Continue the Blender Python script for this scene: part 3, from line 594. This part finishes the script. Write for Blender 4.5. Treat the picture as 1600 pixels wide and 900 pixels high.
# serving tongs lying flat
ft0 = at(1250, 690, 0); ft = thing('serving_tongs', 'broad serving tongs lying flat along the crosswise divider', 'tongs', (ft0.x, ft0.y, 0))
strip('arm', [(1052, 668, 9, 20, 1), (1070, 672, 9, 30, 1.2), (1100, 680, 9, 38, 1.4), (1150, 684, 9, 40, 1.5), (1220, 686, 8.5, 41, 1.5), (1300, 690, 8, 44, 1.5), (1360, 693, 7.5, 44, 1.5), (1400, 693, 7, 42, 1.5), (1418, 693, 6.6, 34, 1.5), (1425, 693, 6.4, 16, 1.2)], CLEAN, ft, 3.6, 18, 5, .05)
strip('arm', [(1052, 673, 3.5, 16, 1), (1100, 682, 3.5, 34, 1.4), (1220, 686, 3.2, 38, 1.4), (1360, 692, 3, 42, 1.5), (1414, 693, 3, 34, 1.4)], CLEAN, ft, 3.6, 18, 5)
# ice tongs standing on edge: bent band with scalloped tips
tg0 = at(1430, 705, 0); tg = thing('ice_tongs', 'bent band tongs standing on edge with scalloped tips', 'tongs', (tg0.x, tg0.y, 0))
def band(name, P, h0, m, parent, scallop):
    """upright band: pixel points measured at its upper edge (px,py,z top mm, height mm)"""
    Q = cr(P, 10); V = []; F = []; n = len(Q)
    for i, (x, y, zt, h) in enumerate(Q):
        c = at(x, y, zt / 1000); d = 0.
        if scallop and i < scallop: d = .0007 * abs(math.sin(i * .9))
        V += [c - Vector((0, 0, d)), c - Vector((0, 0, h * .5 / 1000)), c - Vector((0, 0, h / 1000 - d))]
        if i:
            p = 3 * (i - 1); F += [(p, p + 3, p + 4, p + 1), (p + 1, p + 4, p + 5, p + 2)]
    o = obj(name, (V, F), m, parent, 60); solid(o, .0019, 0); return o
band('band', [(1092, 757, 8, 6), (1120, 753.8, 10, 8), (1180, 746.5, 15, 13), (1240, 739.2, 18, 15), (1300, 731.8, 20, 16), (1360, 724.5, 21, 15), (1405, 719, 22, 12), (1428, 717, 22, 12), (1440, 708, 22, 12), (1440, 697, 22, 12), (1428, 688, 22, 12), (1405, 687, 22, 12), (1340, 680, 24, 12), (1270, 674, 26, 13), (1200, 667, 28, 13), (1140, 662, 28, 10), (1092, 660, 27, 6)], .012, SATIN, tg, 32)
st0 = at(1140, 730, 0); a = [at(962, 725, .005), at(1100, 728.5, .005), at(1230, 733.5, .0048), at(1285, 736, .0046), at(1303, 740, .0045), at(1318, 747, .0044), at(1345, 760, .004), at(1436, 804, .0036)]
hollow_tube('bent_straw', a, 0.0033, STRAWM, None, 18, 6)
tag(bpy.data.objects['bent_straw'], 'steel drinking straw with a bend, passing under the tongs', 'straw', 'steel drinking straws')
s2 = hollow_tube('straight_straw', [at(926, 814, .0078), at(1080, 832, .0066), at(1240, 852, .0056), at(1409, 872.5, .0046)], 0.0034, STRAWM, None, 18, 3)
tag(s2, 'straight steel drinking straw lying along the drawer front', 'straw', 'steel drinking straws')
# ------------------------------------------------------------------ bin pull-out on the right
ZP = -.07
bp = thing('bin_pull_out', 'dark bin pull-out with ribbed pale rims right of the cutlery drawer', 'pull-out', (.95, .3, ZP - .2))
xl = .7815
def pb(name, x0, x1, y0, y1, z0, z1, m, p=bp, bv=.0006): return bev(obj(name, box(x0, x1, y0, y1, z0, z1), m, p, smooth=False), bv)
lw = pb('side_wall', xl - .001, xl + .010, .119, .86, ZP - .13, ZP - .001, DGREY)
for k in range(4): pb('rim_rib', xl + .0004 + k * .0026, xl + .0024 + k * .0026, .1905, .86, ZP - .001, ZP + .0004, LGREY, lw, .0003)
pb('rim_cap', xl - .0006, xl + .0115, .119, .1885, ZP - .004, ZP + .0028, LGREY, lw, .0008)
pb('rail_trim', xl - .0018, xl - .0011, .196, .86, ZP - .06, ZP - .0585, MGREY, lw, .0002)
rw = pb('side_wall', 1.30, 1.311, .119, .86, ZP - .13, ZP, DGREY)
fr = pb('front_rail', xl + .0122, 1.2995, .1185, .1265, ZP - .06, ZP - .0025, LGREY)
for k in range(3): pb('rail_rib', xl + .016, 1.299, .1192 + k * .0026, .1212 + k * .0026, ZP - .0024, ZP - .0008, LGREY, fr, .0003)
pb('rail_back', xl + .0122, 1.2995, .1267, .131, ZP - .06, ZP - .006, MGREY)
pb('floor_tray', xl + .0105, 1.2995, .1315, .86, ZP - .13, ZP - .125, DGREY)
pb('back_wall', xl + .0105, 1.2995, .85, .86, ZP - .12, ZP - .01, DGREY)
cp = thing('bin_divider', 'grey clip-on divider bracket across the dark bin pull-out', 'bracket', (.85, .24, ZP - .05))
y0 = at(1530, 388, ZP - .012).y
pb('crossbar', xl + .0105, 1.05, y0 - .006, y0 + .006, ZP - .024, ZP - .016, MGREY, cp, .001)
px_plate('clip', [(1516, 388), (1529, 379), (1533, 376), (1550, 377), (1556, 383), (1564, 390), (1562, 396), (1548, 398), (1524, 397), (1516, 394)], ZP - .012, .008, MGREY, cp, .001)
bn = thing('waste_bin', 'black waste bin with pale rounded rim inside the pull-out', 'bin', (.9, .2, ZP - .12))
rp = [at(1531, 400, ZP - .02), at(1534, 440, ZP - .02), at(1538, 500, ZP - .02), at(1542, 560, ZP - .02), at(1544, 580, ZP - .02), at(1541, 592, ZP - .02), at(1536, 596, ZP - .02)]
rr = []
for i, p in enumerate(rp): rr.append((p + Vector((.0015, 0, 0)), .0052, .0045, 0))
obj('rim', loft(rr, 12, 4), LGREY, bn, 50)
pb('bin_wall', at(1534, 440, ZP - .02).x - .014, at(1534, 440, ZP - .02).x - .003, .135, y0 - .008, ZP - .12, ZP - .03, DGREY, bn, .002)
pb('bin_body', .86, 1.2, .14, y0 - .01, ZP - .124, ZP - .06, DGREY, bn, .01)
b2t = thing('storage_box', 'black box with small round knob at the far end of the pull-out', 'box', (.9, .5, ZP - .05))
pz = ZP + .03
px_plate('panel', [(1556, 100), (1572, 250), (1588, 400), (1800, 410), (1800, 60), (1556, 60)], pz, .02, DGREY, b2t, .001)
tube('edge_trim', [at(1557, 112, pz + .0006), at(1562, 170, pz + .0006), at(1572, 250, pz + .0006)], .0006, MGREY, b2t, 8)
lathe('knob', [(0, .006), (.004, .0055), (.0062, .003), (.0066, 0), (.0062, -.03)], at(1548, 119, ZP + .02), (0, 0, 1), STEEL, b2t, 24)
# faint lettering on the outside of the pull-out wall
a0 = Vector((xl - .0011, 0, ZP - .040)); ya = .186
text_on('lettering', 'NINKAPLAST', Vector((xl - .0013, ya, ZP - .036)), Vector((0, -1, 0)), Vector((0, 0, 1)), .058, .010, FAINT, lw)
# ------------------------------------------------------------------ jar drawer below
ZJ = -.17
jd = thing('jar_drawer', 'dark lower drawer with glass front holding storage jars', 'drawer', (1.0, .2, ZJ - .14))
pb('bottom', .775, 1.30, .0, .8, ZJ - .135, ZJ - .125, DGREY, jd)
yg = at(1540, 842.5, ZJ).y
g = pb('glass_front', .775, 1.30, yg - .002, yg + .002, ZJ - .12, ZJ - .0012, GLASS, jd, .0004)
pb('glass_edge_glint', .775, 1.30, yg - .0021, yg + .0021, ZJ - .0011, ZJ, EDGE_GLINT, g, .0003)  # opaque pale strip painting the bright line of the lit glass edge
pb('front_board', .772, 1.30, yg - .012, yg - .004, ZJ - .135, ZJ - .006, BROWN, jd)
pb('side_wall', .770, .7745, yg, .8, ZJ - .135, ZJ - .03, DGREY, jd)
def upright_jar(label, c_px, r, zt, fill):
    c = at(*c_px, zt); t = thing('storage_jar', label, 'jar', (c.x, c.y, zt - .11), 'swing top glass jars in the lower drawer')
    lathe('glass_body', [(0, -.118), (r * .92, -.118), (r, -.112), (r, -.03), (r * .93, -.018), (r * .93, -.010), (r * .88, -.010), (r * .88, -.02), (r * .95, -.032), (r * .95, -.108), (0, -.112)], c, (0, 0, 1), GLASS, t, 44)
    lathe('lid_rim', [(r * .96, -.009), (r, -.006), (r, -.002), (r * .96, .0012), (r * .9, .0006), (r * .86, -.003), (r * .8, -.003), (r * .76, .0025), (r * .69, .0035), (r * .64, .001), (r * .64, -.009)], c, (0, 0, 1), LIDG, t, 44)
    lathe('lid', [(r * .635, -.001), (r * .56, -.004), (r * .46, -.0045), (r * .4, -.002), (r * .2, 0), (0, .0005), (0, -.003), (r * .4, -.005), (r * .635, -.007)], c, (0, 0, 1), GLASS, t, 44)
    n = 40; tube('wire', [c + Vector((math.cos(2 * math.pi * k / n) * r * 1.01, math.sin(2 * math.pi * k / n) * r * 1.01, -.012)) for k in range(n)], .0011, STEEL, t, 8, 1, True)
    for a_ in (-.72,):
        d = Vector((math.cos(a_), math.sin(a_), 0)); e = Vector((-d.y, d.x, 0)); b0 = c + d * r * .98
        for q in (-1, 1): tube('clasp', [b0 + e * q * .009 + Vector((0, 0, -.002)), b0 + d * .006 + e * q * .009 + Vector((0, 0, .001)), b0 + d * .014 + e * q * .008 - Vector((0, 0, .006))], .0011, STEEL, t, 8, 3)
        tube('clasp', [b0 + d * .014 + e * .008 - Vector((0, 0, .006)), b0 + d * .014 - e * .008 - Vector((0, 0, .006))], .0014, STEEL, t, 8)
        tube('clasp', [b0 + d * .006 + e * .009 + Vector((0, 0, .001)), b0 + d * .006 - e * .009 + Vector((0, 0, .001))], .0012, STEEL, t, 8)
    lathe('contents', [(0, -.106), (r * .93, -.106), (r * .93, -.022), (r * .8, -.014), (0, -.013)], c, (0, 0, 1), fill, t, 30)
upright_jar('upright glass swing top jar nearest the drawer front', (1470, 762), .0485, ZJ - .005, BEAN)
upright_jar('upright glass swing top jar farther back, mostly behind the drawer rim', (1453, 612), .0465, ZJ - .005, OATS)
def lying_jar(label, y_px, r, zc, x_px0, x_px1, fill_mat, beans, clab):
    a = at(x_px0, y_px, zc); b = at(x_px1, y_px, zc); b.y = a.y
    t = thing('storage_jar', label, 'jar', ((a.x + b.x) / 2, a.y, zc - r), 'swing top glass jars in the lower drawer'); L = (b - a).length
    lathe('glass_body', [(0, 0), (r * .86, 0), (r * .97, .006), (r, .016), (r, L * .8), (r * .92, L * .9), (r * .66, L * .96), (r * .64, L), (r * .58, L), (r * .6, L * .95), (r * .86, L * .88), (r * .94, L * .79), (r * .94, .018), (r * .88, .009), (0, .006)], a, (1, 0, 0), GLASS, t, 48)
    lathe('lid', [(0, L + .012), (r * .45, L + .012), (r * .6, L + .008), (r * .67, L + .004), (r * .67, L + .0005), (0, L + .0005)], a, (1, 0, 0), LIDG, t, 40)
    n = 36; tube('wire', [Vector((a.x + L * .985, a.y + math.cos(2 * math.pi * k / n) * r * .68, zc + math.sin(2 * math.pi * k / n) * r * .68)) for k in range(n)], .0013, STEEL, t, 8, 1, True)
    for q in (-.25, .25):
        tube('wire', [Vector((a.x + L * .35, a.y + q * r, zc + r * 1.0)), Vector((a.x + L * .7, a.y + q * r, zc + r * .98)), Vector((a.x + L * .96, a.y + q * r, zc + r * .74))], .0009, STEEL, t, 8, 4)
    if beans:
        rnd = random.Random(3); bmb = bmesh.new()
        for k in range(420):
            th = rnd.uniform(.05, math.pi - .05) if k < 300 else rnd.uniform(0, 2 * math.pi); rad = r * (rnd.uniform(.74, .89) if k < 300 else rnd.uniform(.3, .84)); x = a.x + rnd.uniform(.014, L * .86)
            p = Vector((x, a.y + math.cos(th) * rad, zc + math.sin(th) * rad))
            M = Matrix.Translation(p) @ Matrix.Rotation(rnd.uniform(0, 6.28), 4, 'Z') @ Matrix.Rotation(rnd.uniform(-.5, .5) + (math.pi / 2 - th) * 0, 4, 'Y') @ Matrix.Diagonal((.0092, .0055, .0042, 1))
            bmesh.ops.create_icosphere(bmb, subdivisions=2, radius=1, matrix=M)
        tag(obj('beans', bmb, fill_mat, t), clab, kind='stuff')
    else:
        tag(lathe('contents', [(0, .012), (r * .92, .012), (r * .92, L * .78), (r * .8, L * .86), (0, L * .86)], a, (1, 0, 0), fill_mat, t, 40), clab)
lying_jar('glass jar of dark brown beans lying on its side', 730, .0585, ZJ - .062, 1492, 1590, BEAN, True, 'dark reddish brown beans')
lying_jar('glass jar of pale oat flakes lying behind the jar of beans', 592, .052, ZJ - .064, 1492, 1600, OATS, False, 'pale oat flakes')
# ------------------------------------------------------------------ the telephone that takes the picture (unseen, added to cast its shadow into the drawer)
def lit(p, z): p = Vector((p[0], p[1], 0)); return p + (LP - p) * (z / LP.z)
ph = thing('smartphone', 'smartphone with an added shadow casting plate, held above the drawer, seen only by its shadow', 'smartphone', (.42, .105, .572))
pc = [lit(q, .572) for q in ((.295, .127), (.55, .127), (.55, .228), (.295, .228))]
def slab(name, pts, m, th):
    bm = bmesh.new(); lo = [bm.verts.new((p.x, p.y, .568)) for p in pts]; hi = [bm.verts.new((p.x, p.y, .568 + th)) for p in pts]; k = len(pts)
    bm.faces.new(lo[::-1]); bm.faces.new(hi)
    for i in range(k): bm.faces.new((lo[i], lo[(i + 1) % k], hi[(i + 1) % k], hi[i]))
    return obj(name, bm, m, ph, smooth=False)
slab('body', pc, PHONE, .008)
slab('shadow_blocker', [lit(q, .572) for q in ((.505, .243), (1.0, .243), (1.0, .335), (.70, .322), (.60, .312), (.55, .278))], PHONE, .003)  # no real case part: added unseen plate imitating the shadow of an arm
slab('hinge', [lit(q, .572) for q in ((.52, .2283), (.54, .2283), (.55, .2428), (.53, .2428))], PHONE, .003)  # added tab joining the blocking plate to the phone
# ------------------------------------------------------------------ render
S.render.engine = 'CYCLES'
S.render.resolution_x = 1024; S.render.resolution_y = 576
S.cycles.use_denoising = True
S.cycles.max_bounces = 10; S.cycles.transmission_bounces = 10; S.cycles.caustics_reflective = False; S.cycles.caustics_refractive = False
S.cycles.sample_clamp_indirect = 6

***

§ **Set task**: Check the data for the word "picture" and pull out the lines that have it.

§ **Task solution**:
Continue the Blender Python script for this scene: part 3, from line 594. This part finishes the script. Write for Blender 4.5. Treat the picture as 1600 pixels wide and 900 pixels high.
# ------------------------------------------------------------------ the telephone that takes the picture (unseen, added to cast its shadow into the drawer)